[Start of Data extract]

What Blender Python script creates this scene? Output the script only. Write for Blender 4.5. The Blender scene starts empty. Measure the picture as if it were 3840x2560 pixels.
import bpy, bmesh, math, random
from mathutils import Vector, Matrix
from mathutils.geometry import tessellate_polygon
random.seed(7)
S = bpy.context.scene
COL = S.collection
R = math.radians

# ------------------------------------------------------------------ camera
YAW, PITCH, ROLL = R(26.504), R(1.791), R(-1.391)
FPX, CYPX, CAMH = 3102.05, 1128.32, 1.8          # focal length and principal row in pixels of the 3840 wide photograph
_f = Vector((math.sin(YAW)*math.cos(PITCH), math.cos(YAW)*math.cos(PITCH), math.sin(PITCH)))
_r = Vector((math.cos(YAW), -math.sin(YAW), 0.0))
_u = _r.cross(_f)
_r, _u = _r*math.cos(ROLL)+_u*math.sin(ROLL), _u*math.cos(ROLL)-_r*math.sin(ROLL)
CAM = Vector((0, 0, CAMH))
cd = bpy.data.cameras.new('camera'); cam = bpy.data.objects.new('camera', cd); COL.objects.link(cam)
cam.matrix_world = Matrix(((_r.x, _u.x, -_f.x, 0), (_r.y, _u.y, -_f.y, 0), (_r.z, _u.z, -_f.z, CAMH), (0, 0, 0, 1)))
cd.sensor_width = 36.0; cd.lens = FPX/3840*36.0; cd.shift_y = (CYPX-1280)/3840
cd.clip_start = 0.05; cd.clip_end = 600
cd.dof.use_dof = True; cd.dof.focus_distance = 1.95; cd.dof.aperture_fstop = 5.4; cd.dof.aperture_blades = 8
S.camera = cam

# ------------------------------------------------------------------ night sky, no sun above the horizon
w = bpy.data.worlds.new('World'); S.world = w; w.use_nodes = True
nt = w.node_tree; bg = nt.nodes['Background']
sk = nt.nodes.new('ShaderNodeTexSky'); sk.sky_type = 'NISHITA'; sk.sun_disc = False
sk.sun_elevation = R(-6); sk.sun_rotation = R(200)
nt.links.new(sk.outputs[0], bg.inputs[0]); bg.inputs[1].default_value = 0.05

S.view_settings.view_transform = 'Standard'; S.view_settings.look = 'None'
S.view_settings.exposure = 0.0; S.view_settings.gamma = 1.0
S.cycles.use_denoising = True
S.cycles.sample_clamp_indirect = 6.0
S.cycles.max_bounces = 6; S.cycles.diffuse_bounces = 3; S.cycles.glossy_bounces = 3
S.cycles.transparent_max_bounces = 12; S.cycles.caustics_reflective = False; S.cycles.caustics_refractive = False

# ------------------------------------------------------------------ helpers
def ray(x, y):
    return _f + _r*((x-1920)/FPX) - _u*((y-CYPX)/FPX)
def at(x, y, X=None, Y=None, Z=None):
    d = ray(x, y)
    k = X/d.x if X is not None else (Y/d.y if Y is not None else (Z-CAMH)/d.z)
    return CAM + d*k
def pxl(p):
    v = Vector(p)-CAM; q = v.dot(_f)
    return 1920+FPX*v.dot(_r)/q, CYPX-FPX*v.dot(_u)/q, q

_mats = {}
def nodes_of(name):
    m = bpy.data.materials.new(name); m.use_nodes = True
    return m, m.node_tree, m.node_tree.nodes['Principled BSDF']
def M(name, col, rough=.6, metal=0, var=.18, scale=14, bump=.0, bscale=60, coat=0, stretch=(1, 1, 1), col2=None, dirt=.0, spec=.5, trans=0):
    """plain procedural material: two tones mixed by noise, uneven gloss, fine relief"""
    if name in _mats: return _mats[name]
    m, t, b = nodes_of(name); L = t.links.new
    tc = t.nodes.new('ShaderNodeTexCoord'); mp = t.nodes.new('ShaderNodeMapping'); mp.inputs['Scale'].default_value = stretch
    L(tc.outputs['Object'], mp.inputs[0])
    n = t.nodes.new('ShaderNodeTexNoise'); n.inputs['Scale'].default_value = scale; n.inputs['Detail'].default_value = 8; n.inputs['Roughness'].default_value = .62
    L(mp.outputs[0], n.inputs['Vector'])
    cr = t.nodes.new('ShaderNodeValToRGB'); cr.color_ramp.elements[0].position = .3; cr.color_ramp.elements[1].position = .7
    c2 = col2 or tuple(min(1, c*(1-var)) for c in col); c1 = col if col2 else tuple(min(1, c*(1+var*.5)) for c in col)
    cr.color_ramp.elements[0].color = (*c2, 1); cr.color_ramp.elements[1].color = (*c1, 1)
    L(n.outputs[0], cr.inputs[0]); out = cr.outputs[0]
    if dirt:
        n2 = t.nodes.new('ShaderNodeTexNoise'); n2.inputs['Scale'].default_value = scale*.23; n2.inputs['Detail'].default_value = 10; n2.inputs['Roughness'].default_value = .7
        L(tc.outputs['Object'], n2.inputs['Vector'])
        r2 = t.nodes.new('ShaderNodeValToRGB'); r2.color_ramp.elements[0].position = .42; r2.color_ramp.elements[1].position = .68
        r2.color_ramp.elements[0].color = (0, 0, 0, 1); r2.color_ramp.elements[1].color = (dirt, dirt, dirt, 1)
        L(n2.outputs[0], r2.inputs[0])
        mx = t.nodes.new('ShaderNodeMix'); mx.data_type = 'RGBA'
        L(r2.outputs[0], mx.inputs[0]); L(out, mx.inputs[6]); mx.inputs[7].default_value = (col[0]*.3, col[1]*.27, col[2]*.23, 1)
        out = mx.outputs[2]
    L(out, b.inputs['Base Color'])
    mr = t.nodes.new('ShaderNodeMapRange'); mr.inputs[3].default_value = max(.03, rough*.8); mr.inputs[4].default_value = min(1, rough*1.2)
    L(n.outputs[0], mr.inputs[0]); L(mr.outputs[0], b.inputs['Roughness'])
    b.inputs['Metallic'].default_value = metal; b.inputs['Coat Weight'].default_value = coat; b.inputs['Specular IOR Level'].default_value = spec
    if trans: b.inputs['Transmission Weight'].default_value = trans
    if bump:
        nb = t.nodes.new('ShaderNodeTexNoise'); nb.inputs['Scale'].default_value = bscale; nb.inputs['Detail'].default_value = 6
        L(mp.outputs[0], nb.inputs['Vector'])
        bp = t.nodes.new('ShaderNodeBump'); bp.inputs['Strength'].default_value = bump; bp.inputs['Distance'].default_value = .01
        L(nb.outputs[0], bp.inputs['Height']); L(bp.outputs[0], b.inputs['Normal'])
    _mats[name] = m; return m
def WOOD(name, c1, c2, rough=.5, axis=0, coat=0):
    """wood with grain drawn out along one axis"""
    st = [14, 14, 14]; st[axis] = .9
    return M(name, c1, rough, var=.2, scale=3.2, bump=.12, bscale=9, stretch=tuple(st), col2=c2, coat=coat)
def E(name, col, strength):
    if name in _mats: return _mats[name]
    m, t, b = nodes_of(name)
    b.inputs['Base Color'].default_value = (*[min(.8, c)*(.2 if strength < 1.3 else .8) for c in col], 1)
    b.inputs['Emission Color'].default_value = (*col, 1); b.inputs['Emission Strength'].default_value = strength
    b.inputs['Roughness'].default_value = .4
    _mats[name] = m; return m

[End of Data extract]

Return a word-for-word copy of the lines from the beginning of the listing to the line holding "R = math.radians", both kept.

*Complete output*:
What Blender Python script creates this scene? Output the script only. Write for Blender 4.5. The Blender scene starts empty. Measure the picture as if it were 3840x2560 pixels.
import bpy, bmesh, math, random
from mathutils import Vector, Matrix
from mathutils.geometry import tessellate_polygon
random.seed(7)
S = bpy.context.scene
COL = S.collection
R = math.radians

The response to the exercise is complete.